3/7/22 – Nightmares of You

“All because of you, I haven’t slept in so long”…

These lyrics I used to find comfort in, because they reminded me of you. I used to find comfort in the thought of lying next to you.

Now I can’t sleep because my nights are consumed by nightmares of you. Nightmares. Nightmares. Nightmares are what you turned those beautiful memories into.

You’ve poisoned my brain, you’ve poisoned my thoughts. I hate sleeping now, because when I do, I can’t stop the nightmares of you.

I woke up drenched in sweat today. I woke up shaking and crying with sweat all over my body. The nightmares wouldn’t stop last night. I woke up every hour, trying to rid my brain from those wretched thoughts of you. Memories. They are all derived from horrible memories that I wish weren’t true.
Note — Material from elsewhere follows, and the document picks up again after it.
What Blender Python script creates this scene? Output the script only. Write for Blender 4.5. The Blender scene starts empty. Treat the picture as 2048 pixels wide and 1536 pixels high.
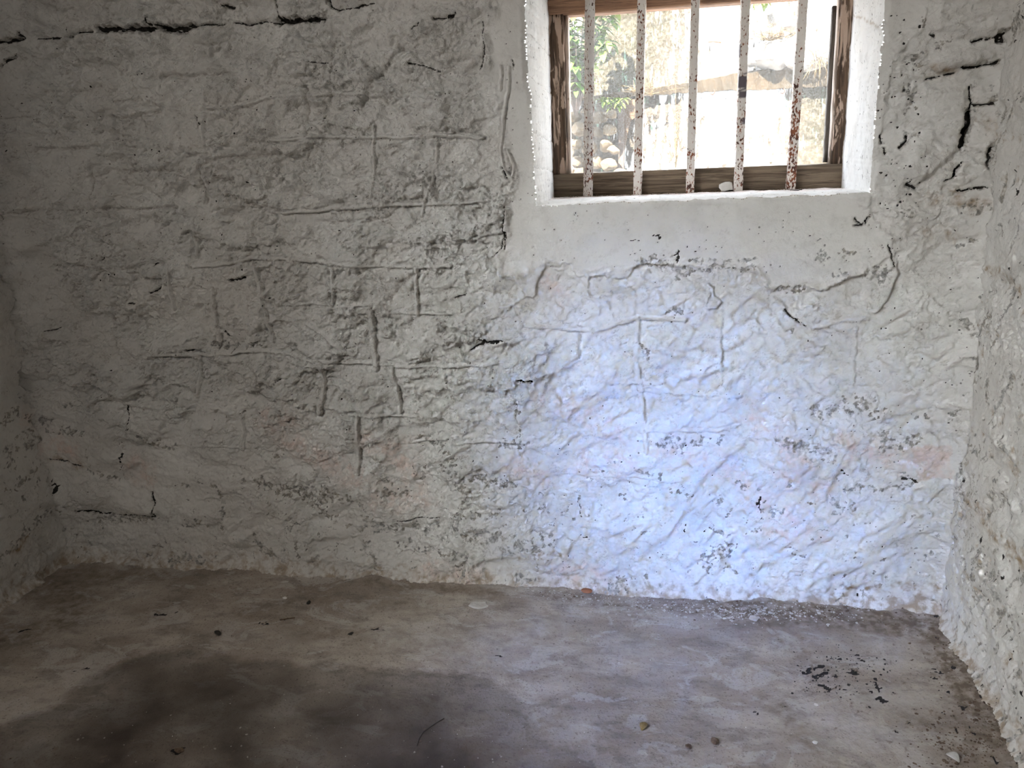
import bpy, bmesh, math, random
import numpy as np
from mathutils import Vector, Matrix

random.seed(7)
RNG = np.random.default_rng(7)
S = bpy.context.scene
COL = S.collection
PI = math.pi

# ------------------------------------------------------------------ camera model (metres; back wall y=0, floor z=0)
PITCH, YAW, ROLL, FPX = -.276244, -.202614, -.0439703, 1647.865
CAM = np.array([2.3018, -2.51213, 1.45])
WID = 3.1407                                   # room width along the back wall
_f = np.array([math.sin(YAW)*math.cos(PITCH), math.cos(YAW)*math.cos(PITCH), math.sin(PITCH)])
_r0 = np.array([math.cos(YAW), -math.sin(YAW), 0.]); _u0 = np.cross(_r0, _f)
_R = math.cos(ROLL)*_r0 + math.sin(ROLL)*_u0
_U = -math.sin(ROLL)*_r0 + math.cos(ROLL)*_u0

def ray(px, py): return _f + _R*(px-1024)/FPX - _U*(py-768)/FPX
def aty(px, py, y):
    d = ray(px, py); return CAM + d*((y-CAM[1])/d[1])
def atz(px, py, z):
    d = ray(px, py); return CAM + d*((z-CAM[2])/d[2])
def atx(px, py, x):
    d = ray(px, py); return CAM + d*((x-CAM[0])/d[0])
def wallpt(px, py):
    p = aty(px, py, 0.); return (p[0], p[2])
def floorpt(px, py):
    p = atz(px, py, 0.); return (p[0], p[1])

# ------------------------------------------------------------------ noise
def perlin(x, y, seed=0):
    rs = np.random.default_rng(1000+seed)
    perm = rs.permutation(256); perm = np.concatenate([perm, perm])
    ang = rs.random(256)*2*PI; gx, gy = np.cos(ang), np.sin(ang)
    xi = np.floor(x).astype(np.int64); yi = np.floor(y).astype(np.int64)
    xf = x-xi; yf = y-yi
    u = xf*xf*xf*(xf*(xf*6-15)+10); v = yf*yf*yf*(yf*(yf*6-15)+10)
    def g(ix, iy, dx, dy):
        h = perm[(perm[ix & 255]+iy) & 255]
        return gx[h]*dx+gy[h]*dy
    a = g(xi, yi, xf, yf); b = g(xi+1, yi, xf-1, yf)
    c = g(xi, yi+1, xf, yf-1); d = g(xi+1, yi+1, xf-1, yf-1)
    return ((a+(b-a)*u)+((c+(d-c)*u)-(a+(b-a)*u))*v)*1.5

def fbm(x, y, sc, octv=4, seed=0, gain=.5, scy=None):
    scy = scy or sc
    t = np.zeros(np.broadcast(x, y).shape); a = 1.; n = 0.; k = 1.
    for o in range(octv):
        t += a*perlin(x/sc*k+o*17.3, y/scy*k+o*9.1, seed*13+o); n += a; a *= gain; k *= 2.03
    return t/n*1.35

def sstep(a, b, x):
    t = np.clip((x-a)/(b-a), 0, 1); return t*t*(3-2*t)

def seg_dist(X, Z, pts):
    """distance to a polyline, and signed side of the nearest segment (+ = left of travel)"""
    best = np.full(X.shape, 9e9); side = np.zeros(X.shape)
    for (ax, az), (bx, bz) in zip(pts[:-1], pts[1:]):
        dx, dz = bx-ax, bz-az; L = dx*dx+dz*dz+1e-12
        t = np.clip(((X-ax)*dx+(Z-az)*dz)/L, 0, 1)
        ex, ez = X-ax-t*dx, Z-az-t*dz
        d = ex*ex+ez*ez; m = d < best
        best = np.where(m, d, best)
        side = np.where(m, np.sign(dx*(Z-az)-dz*(X-ax)), side)
    return np.sqrt(best), side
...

In my nightmare there you were, handsome as ever. I never imagined that I would find brown eyes so beautiful. I never imagined that the most beautiful face I had ever laid eyes on, could one day end up being the ugliest face that I dread to see.

I blocked you for 4 months. I blocked you & I felt great about it. I was finally ridding myself of you. Then I remembered, my laptop. I had a laptop that I left with you. Why did I forget it? I’m not sure. I don’t remember. Maybe I couldn’t carry it with all my stuff and Bella when I moved. Either way, I remembered you had it. So I unblocked you to ask for it.

Here and there you’ve made stupid comments. Stupid comments of how you missed me and sometimes think of me. To you, that is nothing, but to me, those words meant everything.

I adored you. I loved you with all that I was. All that I am. All that I ever could be. Yet you destroyed me. You mentally destroyed me.

I reached out today. I reached out to let you know that the traumatic memories you put me through are still engraved in my brain. Your response? “But I’m a thousand miles away.” Yet you are kinda right, you still are wrong. You still fail to see the larger picture of it all. You still refuse to acknowledge the truth, you still refuse to own up to what you did to me. Your response was clear.

I want nothing to do with you. Please. Stay out of my thoughts. Please brain, just do away with all of the memories of him. I hate reliving them. I hate remembering. Why must you make me live through those horrible moments over & over again?

“It’s been years”, is what you said. Which is true. It has been years. But my heart doesn’t realize that. No, my heart still hurts as if it was just yesterday that I leaned in to give you a kiss but you turned your face away.

My heart still remembers opening notebooks and finding girls numbers. Finding their numbers in notebooks I gifted to you.

My heart still remembers, laying in bed with you and thinking the world of you, meanwhile you were sending texts of sweet nothings to others. Why?

Why did you do this to me? What did I ever do to deserve all of this pain? When I tell you I’d rather die than relive all of those moments again, I truthfully mean it. I would rather die.

Please God, just let me die or erase those memories. I can’t take it anymore. I can’t. I can’t. I can’t. It’s too much for me to bear. It’s way too much for me to feel. I just don’t want to feel anything for you at all anymore or ever again.

I told you to send the laptop then stay out of my life. Although it hurts me to say that, it’s what I need.

I need to be free. I need to be absolutely free of you so that one day you will only be a distant memory with no meaning attached. I can’t wait for the day, that you mean nothing to me. Because truth is, you are still everything to me. Even now. And I fucking hate it.

Please God, just make it stop. I can’t keep living like this. I can’t keep wishing things would’ve turned out differently. I can’t keep wondering what was so wrong with me. I can’t keep doing this. I just can’t.